Many modifiers can be applied to containers, which allows us to apply the same modifier to many views at the same time.
For example, if we have four text views in a VStack
and want to give them all the same font modifier, we could apply the modifier to the VStack
directly and have that change apply to all four text views:
VStack {
Text("Gryffindor")
Text("Hufflepuff")
Text("Ravenclaw")
Text("Slytherin")
}
.font(.title)
This is called an environment modifier, and is different from a regular modifier that is applied to a view.
From a coding perspective these modifiers are used exactly the same way as regular modifiers. However, they behave subtly differently because if any of those child views override the same modifier, the child’s version takes priority.
As an example, this shows our four text views with the title font, but one has a large title:
VStack {
Text("Gryffindor")
.font(.largeTitle)
Text("Hufflepuff")
Text("Ravenclaw")
Text("Slytherin")
}
.font(.title)
There, font()
is an environment modifier, which means the Gryffindor text view can override it with a custom font.

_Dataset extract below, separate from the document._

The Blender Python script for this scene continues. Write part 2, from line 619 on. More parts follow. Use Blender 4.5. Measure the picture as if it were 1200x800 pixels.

However, this applies a blur effect to the VStack
then attempts to disable blurring on one of the text views:
VStack {
Text("Gryffindor")
.blur(radius: 0)
Text("Hufflepuff")
Text("Ravenclaw")
Text("Slytherin")
}
.blur(radius: 5)
That won’t work the same way: blur()
is a regular modifier, so any blurs applied to child views are added to the VStack
blur rather than replacing it.
To the best of my knowledge there is no way of knowing ahead of time which modifiers are environment modifiers and which are regular modifiers other than reading the individual documentation for each modifier and hope it’s mentioned. Still, I’d rather have them than not: being able to apply one modifier everywhere is much better than copying and pasting the same thing into multiple places.